Should I schedule my Skype video chats?
July 22, 2008 8:16 AM   Subscribe

What's the protocol for scheduling personal video calls over Skype or iChat AV? I'm pretty new to this area and trying to understand whether it's okay to just call someone up on video. I can see the need to set up times for conference calls or video conferences in a business setting where you're trying to coordinate groups of people or book facilities, but the rationale seems less clear for communicating with friends or family. Is it rude to send an impromptu video request to a friend or relative who you know to be on Skype? What's the protocol? If you need to schedule it beforehand, why? How much time is appropriate and under what circumstances?
posted by jeffhoward to Human Relations (10 answers total)
 
I usually precede the video request with a text message... "You around? Want to video chat?"
posted by crickets at 8:20 AM on July 22, 2008


Same as crickets - I don't just initiate straight-out, I ask first.

It's probably important to note that video-chatting is still new & rare enough that there really isn't any generally/universally accepted social protocol that you can just assume people are familiar with.
posted by Tomorrowful at 8:25 AM on July 22, 2008


Its the IRL equivalent of showing up at someone's door uninvited and expecting some of their time. It just doesn't feel that way to you because you haven't moved from your chair.

As Tomorrowful pointed out, this is just one way that our advances in technology are out-pacing general etiquette / protocol's ability to keep up. And in such matters, you'll generally find a significant variation in people's opinions on the matter. My guess is that you'll see answers to the same effect here.
posted by allkindsoftime at 8:33 AM on July 22, 2008


Response by poster: So it's less like setting up a meeting and more like knocking on the front door before entering someone's home. A few seconds in advance, but not a few hours or days in advance...
posted by jeffhoward at 9:32 AM on July 22, 2008


I video chat with my parents and grandmother, and I always call first---but that's because they aren't usually logged in to iChat. If they were, I'd probably send a text message first.

On the other hand, my husband and I occasionally video chat and he'll just send a video initiation. So I think it depends on previously set expectations.
posted by leahwrenn at 9:41 AM on July 22, 2008


I usually precede my video chat requests with a text request - "hey, wanna video chat?" even with my boyfriend, who I talk to daily. Multiple times.
posted by Xianny at 10:25 AM on July 22, 2008


If you need to schedule it beforehand, why?

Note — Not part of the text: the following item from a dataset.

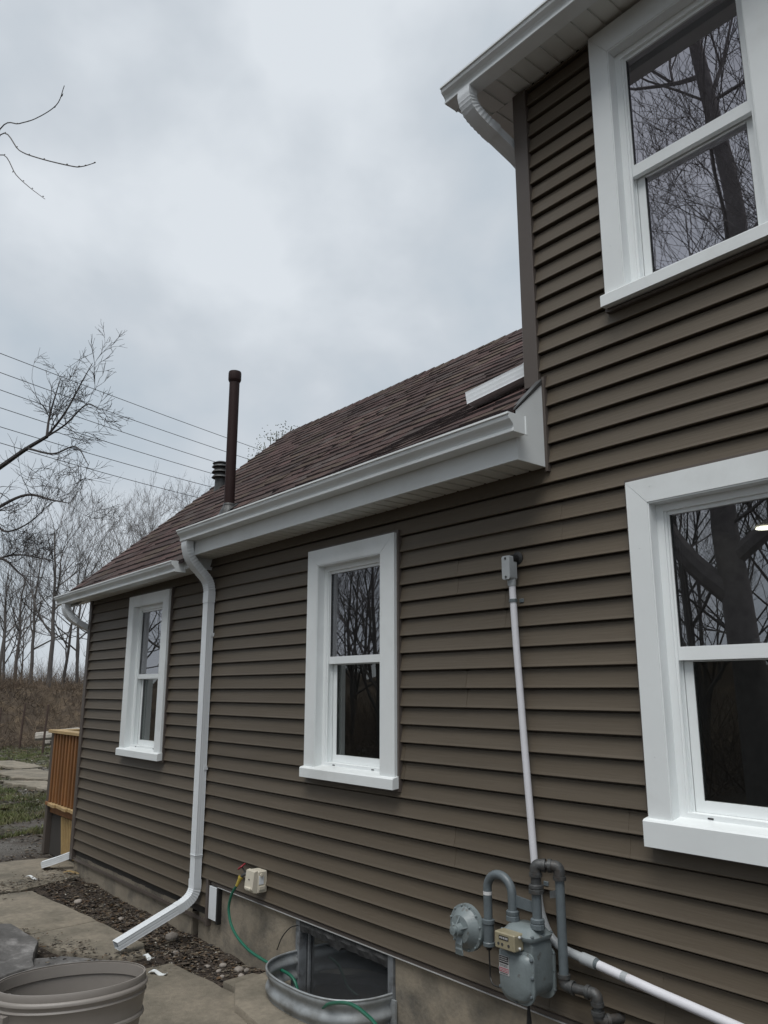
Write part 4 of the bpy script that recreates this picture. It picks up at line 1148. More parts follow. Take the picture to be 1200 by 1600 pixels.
# regulator
RC = Vector((-2.895, -0.20, 0.765))
reg = sub(MB().lathe([(0.02, 0.055), (0.060, 0.050), (0.078, 0.030), (0.092, 0.014), (0.104, 0.011), (0.104, -0.010), (0.086, -0.014), (0.060, -0.040), (0.030, -0.050)], RC, (0, -1, 0), 32).build('regulator', M_METER, smooth=True, angle=30), gm)
for i in range(12):
    a = 2 * math.pi * i / 12 + 0.2; q = MB(); q.lathe([(0.0055, 0.010), (0.0055, 0.018), (0.003, 0.020)], RC + Vector((0.098 * math.cos(a), 0, 0.098 * math.sin(a))), (0, -1, 0), 8); sub(q.build('bolt', M_METER), reg)
sub(MB().lathe([(0.030, 0.05), (0.026, 0.075), (0.024, 0.082), (0.018, 0.083), (0.018, 0.100), (0.0, 0.102)], RC, (0, -1, 0), 16).build('spring_cap', M_METER, smooth=True, angle=30), reg)
q = MB()
for a in (90, 20, 160):
    d_ = Vector((math.cos(R(a)), 0, math.sin(R(a)))); s_ = Vector((-d_.z, 0, d_.x)) * 0.003
    q.add([RC + d_ * 0.022 + Vector((0, -0.076, 0)) + s_, RC + d_ * 0.022 + Vector((0, -0.076, 0)) - s_, RC + d_ * 0.060 + Vector((0, -0.048, 0)) - s_, RC + d_ * 0.060 + Vector((0, -0.048, 0)) + s_, RC + d_ * 0.022 + Vector((0, -0.04, 0)) + s_, RC + d_ * 0.022 + Vector((0, -0.04, 0)) - s_],
          [(0, 1, 2, 3), (0, 3, 4), (1, 5, 2), (3, 2, 5, 4)])
sub(q.build('rib', M_METER), reg)
q = MB(); loft(q, [[(RC.x + a, RC.y - 0.050 - 0.0 * b_, RC.z + b_) for a, b_ in [(-0.016, -0.03), (0.018, -0.03), (0.018, -0.055), (-0.016, -0.055)]], [(RC.x + a, RC.y - 0.062, RC.z + b_) for a, b_ in [(-0.020, -0.062), (0.022, -0.062), (0.022, -0.085), (-0.020, -0.085)]], [(RC.x + a, RC.y - 0.056, RC.z + b_) for a, b_ in [(-0.026, -0.092), (0.026, -0.092), (0.026, -0.110), (-0.026, -0.110)]]])
sub(q.build('vent_spout', M_METER), reg)
sub(MB().tube([(RC.x + 0.03, RC.y + 0.03, RC.z - 0.002), (RC.x + 0.075, YP + 0.004, RC.z), (XA - 0.02, YP, RC.z)], [0.032, 0.024, 0.022], 12).build('neck', M_METER, smooth=True), reg)
q = MB(); q.rbox(XA - 0.040, XA - 0.030, YP - 0.035, YP + 0.035, RC.z - 0.030, RC.z + 0.030, 0.003); q.rbox(XA - 0.052, XA - 0.042, YP - 0.03, YP + 0.03, RC.z - 0.028, RC.z + 0.028, 0.003); sub(q.build('flange', M_METER), reg)
# right-hand riser
XD, YD = -2.385, -0.130
path = [(XC, YP, 1.055), (XC, YP, 1.075), (XD, YD, 1.105), (XD, YD, 1.06)]
def fat_elbow(a, b_, c_, r_, par, m_=M_PIPED):
    P_ = fillet([a, b_, c_], 0.04, 8)
    q_ = MB(); q_.tube(P_, r_ * 1.18, 14); o_ = q_.build('elbow', m_, smooth=True); sub(o_, par)
    A_, B_, C_ = Vector(a), Vector(b_), Vector(c_)
    for e_, f__ in ((A_, B_), (C_, B_)):
        d_ = (f__ - e_).normalized(); q_ = MB(); q_.tube([e_ - d_ * 0.002, e_ + d_ * 0.013], r_ * 1.36, 14); o2 = q_.build('collar', m_, smooth=True); o2.parent = o_
    return o_
MIDT = Vector(((XC + XD) / 2, (YP + YD) / 2, 1.105))
fat_elbow((XC, YP, 1.058), (XC, YP, 1.105), tuple(Vector((XC, YP, 1.105)).lerp(Vector((XD, YD, 1.105)), 0.42)), 0.0215, gm)
fat_elbow(tuple(Vector((XC, YP, 1.105)).lerp(Vector((XD, YD, 1.105)), 0.56)), (XD, YD, 1.105), (XD, YD, 1.052), 0.0215, gm)
sub(MB().tube([Vector((XC, YP, 1.105)).lerp(Vector((XD, YD, 1.105)), 0.38), Vector((XC, YP, 1.105)).lerp(Vector((XD, YD, 1.105)), 0.62)], 0.019, 12).build('nipple', M_PIPED, smooth=True), gm)
sub(MB().tube([(XD, YD, 1.06), (XD, YD, 0.66)], 0.0205, 14).build('riser_pipe', M_PIPE, smooth=True), gm)
fat_elbow((XD, YD, 0.672), (XD, YD, 0.628), (XD + 0.042, YD + 0.008, 0.628), 0.0205, gm)
sub(MB().tube([(XD + 0.03, YD + 0.005, 0.628), (XD + 0.13, YD + 0.02, 0.628)], 0.0195, 12).build('nipple', M_PIPED, smooth=True), gm)
fat_elbow((XD + 0.105, YD + 0.015, 0.628), (XD + 0.150, YD + 0.022, 0.628), (XD + 0.150, YD + 0.022, 0.588), 0.0205, gm)
sub(MB().tube([(XD + 0.150, YD + 0.022, 0.60), (XD + 0.150, YD + 0.022, 0.55)], 0.0195, 12).build('nipple', M_PIPED, smooth=True), gm)
fat_elbow((XD + 0.150, YD + 0.022, 0.565), (XD + 0.150, YD + 0.022, 0.528), (XD + 0.175, YD + 0.062, 0.528), 0.0205, gm)
sub(MB().tube([(XD + 0.165, YD + 0.05, 0.528), (XD + 0.20, YD + 0.15, 0.528)], 0.0195, 12).build('wall_pipe', M_PIPED, smooth=True), gm)
# bracket between the pipes with a wall ear
q = MB(); q.prism([(XB_ + 0.012, 0.905), (XC - 0.015, 0.900), (XC - 0.015, 0.945), (XB_ + 0.012, 0.955)], 1, YP + 0.004, YP + 0.010); sub(q.build('bracket', M_PIPE), gm)
q = MB(); q.prism([(XC + 0.01, 0.955), (XC + 0.075, 0.972), (XC + 0.080, 0.992), (XC + 0.06, 1.000), (XC + 0.01, 0.985)], 1, -0.10, -0.094); sub(q.build('bracket', M_GALV), gm)
sub(MB().tube([(-2.53, -0.20, 0.55), (-2.53, -0.20, 0.50), (-2.53, -0.20, 0.44)], [0.003, 0.008, 0.013], 8).build('cable_tail', M_BLACK), gm)

# ------------------------------------------------------------------ oval bin
bn = thing('plastic_tub', 'oval taupe plastic tub with a ribbed rim standing in the near corner', 'tub', (-4.22, -1.57, 0))
ua = Vector((0.34, 0.94, 0)); ub = Vector((0.94, -0.34, 0)); bc = Vector((-4.235, -1.585, 0))
def oval(z, da, db=None, n=64):
    db = da if db is None else db
    return [tuple(bc + ua * (0.340 + da) * math.cos(2 * math.pi * i / n) + ub * (0.220 + db) * math.sin(2 * math.pi * i / n) + Vector((0, 0, z))) for i in range(n)]
q = MB()
outer_ = [(0.495, 0.002), (0.502, 0.000), (0.502, 0.006), (0.492, 0.010), (0.470, 0.009), (0.466, 0.016), (0.460, 0.020), (0.452, 0.020), (0.446, 0.014), (0.432, 0.010), (0.428, 0.014), (0.424, 0.016), (0.418, 0.010),
          (0.36, 0.002), (0.335, -0.001), (0.330, 0.008), (0.320, 0.010), (0.312, 0.004), (0.306, -0.006), (0.25, -0.014), (0.10, -0.030), (0.005, -0.040), (0.0, -0.046)]
inner_ = [(0.012, -0.050), (0.10, -0.036), (0.25, -0.020), (0.42, -0.002), (0.440, 0.000), (0.446, -0.008), (0.470, -0.006), (0.495, -0.004)]
prof = outer_ + [(0.0, -0.30, -0.19)] 
rings = [oval(z, d_) for z, d_ in inner_[::-1][0:0]]
rings = [oval(0.012, -0.25, -0.17)] + [oval(z, d_) for z, d_ in inner_] + [oval(z, d_) for z, d_ in outer_] + [oval(0.0, -0.25, -0.17)]
loft(q, rings); sub(q.build('tub_wall', M_BIN, smooth=True, angle=40), bn)
q = MB()     # lugs and inner ribs
for a in (2.55, 2.75, 5.7):
    p_ = bc + ua * 0.345 * math.cos(a) + ub * 0.232 * math.sin(a); nrm = (ua * math.cos(a) * 0.22 + ub * math.sin(a) * 0.33).normalized(); tn = Vector((-nrm.y, nrm.x, 0))
    A0 = p_ + nrm * 0.0; vs = [A0 + tn * s1 * 0.035 + nrm * s2 + Vector((0, 0, z)) for z in (0.36, 0.415) for (s1, s2) in ((-1, -0.006), (1, -0.006), (1, 0.028), (-1, 0.028))]
    q.add(vs, [(0, 3, 2, 1), (4, 5, 6, 7), (0, 1, 5, 4), (1, 2, 6, 5), (2, 3, 7, 6), (3, 0, 4, 7)])
sub(q.build('lug', M_BIN), bn)
q = MB()
for a in (0.55, 2.2, 3.6):
    p_ = bc + ua * 0.318 * math.cos(a) + ub * 0.208 * math.sin(a); p2 = bc + ua * 0.292 * math.cos(a) + ub * 0.184 * math.sin(a)
    q.tube([p_ + Vector((0, 0, 0.43)), p2 + Vector((0, 0, 0.03))], [0.012, 0.010], 8)
sub(q.build('inner_rib', M_BIN, smooth=True), bn)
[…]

With the popularity of internet porn, you need to ask this? You might not want to see what people are wearing or not wearing when they are sitting around in front of the computer at home by themselves, and touchpad mice make it very easy to click on the wrong thing, that´s why.
posted by yohko at 11:42 AM on July 22, 2008


Actually Mad Magazine did a wonderful spread on the video phone sometime in the 1960's which covered all the ground about what you would find from uninvited video contact. Call first and ask. It's the polite thing to do.
posted by ptm at 6:35 AM on July 23, 2008


You may initiate at will. Expect the other party to have a mask handy, to show their best face, on demand. Don't any of you people watch the Jetsons?

Of course, what people said simply makes the best sense.
posted by Goofyy at 6:44 AM on July 23, 2008


Usually I phone first, mostly to make sure they are there and have time or are in the right frame of mind for video chat. Video is really fun, but I find that there is a little bit more formality in video chat, maybe because you are a little more self conscious, seeing both yourself and the other person on the screen, or feeling a sense of performance in front of the camera.

For example, if someone is in the middle of something or planning to head out the door in 20 minutes, even a brief video chat can feel a little awkward. Maybe it's just me, but I feel more pressured to have a substantive, lively conversation by video. I can't do this if I'm distracted by anything. I feel silly about having a "dumb" conversation in a way that doesn't bother me when I'm on the phone. Also, there have been times when I have not felt presentable enough (ie, Saturday mornings) to to appear on a video screen. With family, I have sometimes scheduled a regular time for video chat, but still call or email first to initiate. It just seems polite.

I use video chat solely for social purposes, however. I've only used it a couple of times in a business context. In those situations, it's email ahead of time to make an appointment, and then video in at the agreed-upon time (no initiating call or email).